Can the prosecution use restraining orders as evidence in a criminal trial?
Restraining orders, also referred to as abuse prevention orders under Chapter 209A, serve as powerful legal tools that prohibit all forms of contact, whether direct or indirect. Recently, Massachusetts legislators have simplified the requirements for obtaining a restraining order. Individuals no longer need to establish an immediate threat of serious physical harm. They can now secure a restraining order by demonstrating “coercive control.” We will explore the effects of this legislative adjustment in more detail in a future article but anticipate the changes will result in a rise in the issuance of restraining orders in the near future. As such, it makes the question of whether the prosecution can use the presence of a restraining order in its case against a defendant even more pertinent.
Like many things in the legal world, the answer to this question is that submitting a restraining order as evidence depends on the details of the situation. The following will provide a better understanding of how the legal system generally works in these situations.
Will the court find out about a previous restraining order?
One of the first questions for those in this situation is whether the prosecution will even know about the restraining order. Whether the order is connected to the current criminal charges or not, the prosecution is likely to discover the existence of present or prior restraining orders. This is because Massachusetts maintains a Statewide Domestic Violence Record Keeping System, similar to the criminal record system. Just as they may use the criminal record systems, the prosecution, officers, and judges can access and search the domestic violence record system for information related to a case.
Can the prosecution admit a restraining order as evidence?
There are two ways to analyze this question. The first involves a situation where there was a violation of the restraining order. As discussed in previous articles, a violation of a restraining order is a crime. As such, the prosecution may find success in an attempt to admit the violation of the restraining order as a piece of evidence if it is relevant to their case. The second is much more nuanced and involves the question of whether the prosecution can admit the mere presence of a restraining order as evidence towards their case. This would be much more difficult for the prosecution, but a strong defense strategy should take this possibility into account and prepare to defeat such an attempt.
These are just a few of the many ways the prosecution may try to admit evidence of a restraining order in a criminal case. If not carefully managed, the introduction of this evidence could lead to perceptions of guilt based not on the evidence of the crime at issue but on past behavior or allegations.
What if the prosecution does not follow the rules when admitting evidence?
There are instances when the prosecution may wrongly attempt to admit evidence, such as a restraining order, that is not relevant to the charges. Depending on the severity and impact of the error, a proper challenge can lead to a retrial or even dismissal of the case.

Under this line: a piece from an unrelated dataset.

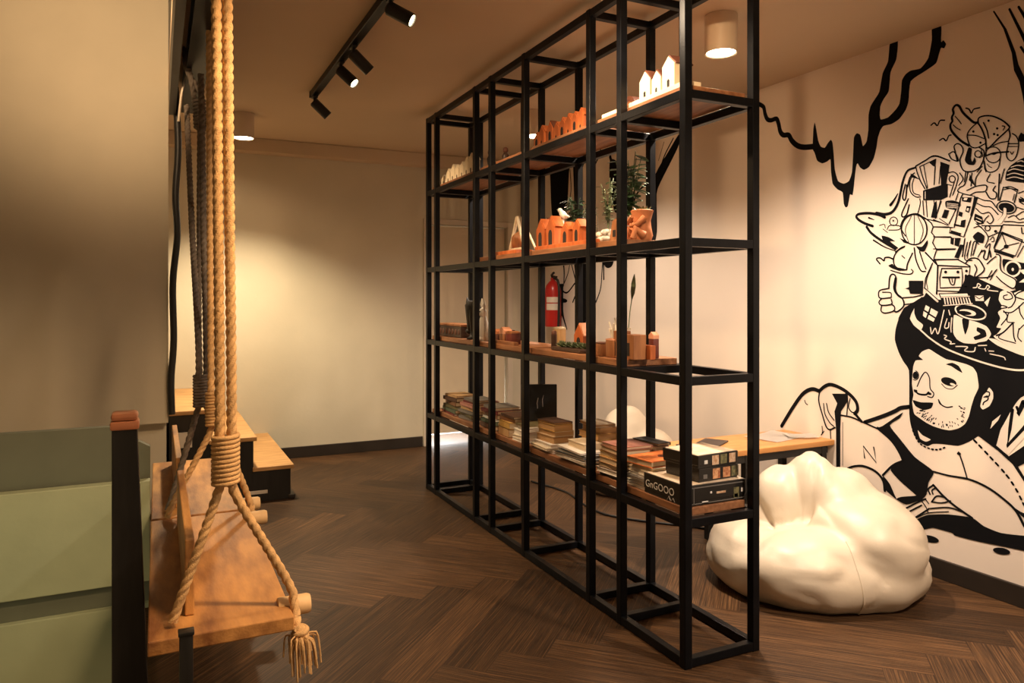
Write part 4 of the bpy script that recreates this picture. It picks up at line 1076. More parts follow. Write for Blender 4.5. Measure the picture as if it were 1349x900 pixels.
# ---------------------------------------------------------------- the painted mural (flat paint on the mural wall)
mu = thing('wall_mural', 'large black line mural of a man with a crowded hat painted on the wall', 'mural', (XW - .001, 3.0, 0))
M['mural_cream'] = M['mural_wall']
def TF(ox=0, oy=0, s=1.0):
    """tracing coordinates -> (y, z) on the wall plane"""
    def f(p):
        v = on_x(ox + p[0] / s, oy + p[1] / s, XW)
        return Vector((v.y, v.z))
    return f
class Paint:
    """flat paint laid on the wall: layer 0 black, 1 wall-coloured, 2 black, ..."""
    def __init__(self): self.bm = BM(); self.k = 0
    def x(self, layer):
        self.k += 1
        return XW - .0010 - .0006 * layer - 1.5e-6 * self.k
    def poly(self, f, pts, layer=0, col=0, smooth=True):
        P = [f(p) for p in pts]
        if smooth and len(P) > 4:
            Q = []
            n = len(P)
            for i in range(n):
                a, b, c, d = P[i - 1], P[i], P[(i + 1) % n], P[(i + 2) % n]
                for t in (0, .25, .5, .75):
                    q = 0.5 * ((2 * b) + (c - a) * t + (2 * a - 5 * b + 4 * c - d) * t * t + (3 * b - a - 3 * c + d) * t ** 3)
                    Q.append(q.lerp(b.lerp(c, t), .45))
            P = Q
        xx = self.x(layer)
        vs = [self.bm.verts.new((xx, p.x, p.y)) for p in P]
        for tri in tessellate_polygon([[Vector((p.x, p.y, 0)) for p in P]]):
            try:
                fc = self.bm.faces.new([vs[i] for i in tri]); fc.material_index = col
            except ValueError: pass
    def line(self, f, pts, w, layer=2, col=0, w1=None, close=False, smooth=True, flare=None):
        """w in tracing pixels at the stroke"""
        P = [f(p) for p in pts]
        a = f((pts[0][0], pts[0][1])); b = f((pts[0][0], pts[0][1] + 10.0))
        unit = (b - a).length / 10.0
        k = 1.15 if layer >= 2 else 1.0
        W0 = k * w * unit * .5; W1 = k * (w if w1 is None else w1) * unit * .5
        if close: P = P + [P[0]]
        if smooth and len(P) > 2:
            P = [Vector((q.x, q.y)) for q in catmull([(p.x, p.y, 0) for p in P], max(.004, W0 * 1.3))]
        n = len(P)
        if n < 2: return
        xx = self.x(layer); L = []; Rr = []
        for i in range(n):
            t = (P[min(n - 1, i + 1)] - P[max(0, i - 1)])
            if t.length < 1e-9: t = Vector((1, 0))
            t.normalize(); nn = Vector((-t.y, t.x)); f_ = i / (n - 1)
            hw = W0 + (W1 - W0) * f_
            L.append(self.bm.verts.new((xx, *(P[i] + nn * hw)))); Rr.append(self.bm.verts.new((xx, *(P[i] - nn * hw))))
        for i in range(n - 1):
            fc = self.bm.faces.new((L[i], L[i + 1], Rr[i + 1], Rr[i])); fc.material_index = col
        for k, hw in ((0, W0), (n - 1, W1)):      # round ends
            c = self.bm.verts.new((xx, *P[k])); ring = [self.bm.verts.new((xx, P[k].x + hw * math.cos(2 * PI * q / 10), P[k].y + hw * math.sin(2 * PI * q / 10))) for q in range(10)]
            for q in range(10): self.bm.faces.new((c, ring[q], ring[(q + 1) % 10])).material_index = col
    def ell(self, f, c, rx, ry, rot=0, layer=2, col=0):
        n = 24; ca, sa = math.cos(R(rot)), math.sin(R(rot))
        self.poly(f, [(c[0] + rx * math.cos(2 * PI * i / n) * ca - ry * math.sin(2 * PI * i / n) * sa, c[1] + rx * math.cos(2 * PI * i / n) * sa + ry * math.sin(2 * PI * i / n) * ca) for i in range(n)], layer, col, smooth=False)
    def ring(self, f, c, rx, ry, w, rot=0, layer=2, col=0, a0=0, a1=360):
        n = 20; ca, sa = math.cos(R(rot)), math.sin(R(rot)); pts = []
        for i in range(n + 1):
            a = R(a0 + (a1 - a0) * i / n)
            pts.append((c[0] + rx * math.cos(a) * ca - ry * math.sin(a) * sa, c[1] + rx * math.cos(a) * sa + ry * math.sin(a) * ca))
        self.line(f, pts, w, layer, col)
    def dash(self, f, pts, w, on, off, layer=2, col=0):
        Q = catmull([(p[0], p[1], 0) for p in pts], max(1.0, on / 4)); acc = 0; cur = []
        per = on + off
        for a, b in zip(Q, Q[1:]):
            acc += (b - a).length
            if acc % per < on: cur.append((a.x, a.y))
            else:
                if len(cur) > 1: self.line(f, cur, w, layer, col, smooth=False)
                cur = []
        if len(cur) > 1: self.line(f, cur, w, layer, col, smooth=False)
    def done(self, name):
        bm = self.bm
        me = bpy.data.meshes.new(name)
        bmesh.ops.translate(bm, verts=bm.verts, vec=-wloc(mu))
        for fc in bm.faces:
            fc.normal_update()
            if fc.normal.x > 0: fc.normal_flip()
        bm.to_mesh(me); bm.free()
        me.materials.append(M['black_paint']); me.materials.append(M['mural_cream'])
        o = bpy.data.objects.new(name, me); C.objects.link(o); o.parent = mu
        return o

I = TF()
# ---- dripping line with two branches
p = Paint()
p.line(I, [(1000, 137), (1006, 141), (1008, 150), (1011, 157), (1016, 158.5), (1023, 156.5), (1026, 164), (1028, 173), (1032, 178), (1039, 178), (1043, 185), (1050, 191.5), (1059, 194), (1073, 193)], 5.5, 0, w1=7)
B6 = TF(1000, 130, 6)
p.poly(B6, [(425, 350), (430, 240), (440, 188), (452, 235), (468, 330), (488, 378), (520, 388), (545, 350), (568, 325), (582, 350), (590, 430), (600, 560), (625, 650), (670, 672), (712, 650), (735, 580), (745, 420), (750, 310), (772, 274), (800, 285), (812, 330), (822, 375), (850, 340), (864, 250), (866, 130), (882, 60), (912, 10),
   (951, -54), (978, -201), (1020, -294), (1036, -444), (1098, -458), (1086, -312), (1041, -210), (1026, -60), (985, 5), (960, 60), (955, 130), (964, 165), (1020, 148), (1078, 90), (1110, 40), (1124, -60), (1130, -144), (1158, -192), (1200, -222), (1278, -240), (1338, -320), (1366, -462), (1368, -560), (1440, -584), (1440, -450), (1458, -462), (1479, -432), (1464, -398), (1440, -402), (1425, -360), (1400, -280), (1320, -222), (1200, -138), (1182, 20), (1160, 90), (1110, 160), (1050, 200), (985, 216), (960, 250), (940, 310), (930, 380), (908, 470), (870, 540), (830, 563), (800, 545), (780, 512), (770, 530), (760, 600), (750, 700), (740, 762), (720, 757), (712, 800), (702, 850), (685, 860), (670, 830), (662, 742), (620, 717), (582, 672), (570, 580), (565, 480), (540, 497), (500, 512), (460, 490), (440, 430), (425, 400)], 0)
p.done('dripping_line')
# ---- lines in the upper corner
p = Paint()
p.poly(I, [(1308, 15), (1322, 38), (1333, 70), (1336, 93), (1343, 107), (1347, 125), (1350, 142), (1362, 190), (1368, 190), (1362, 145), (1356, 120), (1349, 100), (1342, 85), (1338, 68), (1326, 38), (1310, 14)], 0, smooth=False)
p.line(I, [(1330, 12), (1338, 28), (1348, 48), (1360, 74)], 2.8, 0, w1=5)
p.line(I, [(1342, 9), (1350, 22), (1362, 44)], 3, 0, w1=5)
p.line(I, [(1345, 62), (1352, 72), (1362, 84)], 3, 0)
p.done('corner_line')
# ---- birds
p = Paint()
for b in ([(1272.7, 142.5), (1276.7, 144), (1280, 149), (1283, 144), (1290.7, 142)], [(1226.7, 165), (1231, 162), (1235, 165.5), (1238.5, 159), (1244.5, 158.5)], [(1238, 185), (1242.7, 182.5), (1246.7, 185.5), (1250, 179), (1253, 178)]):
    p.line(I, b, 1.9, 0)
p.done('bird')

# ---- head, hat, shirt
p = Paint()
F8 = TF(1180, 450, 6); H = TF(1160, 380, 6.43)
# solid black: hair, beard, hat
p.poly(I, [(1217, 391), (1204, 398), (1191, 407), (1184, 420), (1180, 434), (1179, 448), (1184, 464), (1190, 476), (1197.5, 488), (1198, 520), (1198, 545), (1200, 560), (1205, 574), (1212, 583), (1222, 588), (1229, 585), (1240, 585), (1262, 587.5), (1275, 583), (1284, 578), (1290, 574.5), (1302, 583), (1313, 591), (1315, 580), (1319, 565), (1328, 550), (1336, 535), (1345, 524), (1375, 505), (1390, 440), (1375, 395), (1349, 380), (1330, 384), (1318, 380), (1300, 372), (1285, 365), (1275, 362), (1262, 385), (1240, 395)], 0)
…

Given the potential for increased issuance of restraining orders under the revised Massachusetts legislation, individuals facing criminal charges are wise to learn how the prosecution may attempt to leverage such orders in court. Those who are the subject of a restraining order must understand not only the direct implications but also how the order could influence the perception of their character and actions in unrelated criminal proceedings. This increases the need to have a defense strategy tailored to the specifics of your case to help better ensure your rights are protected.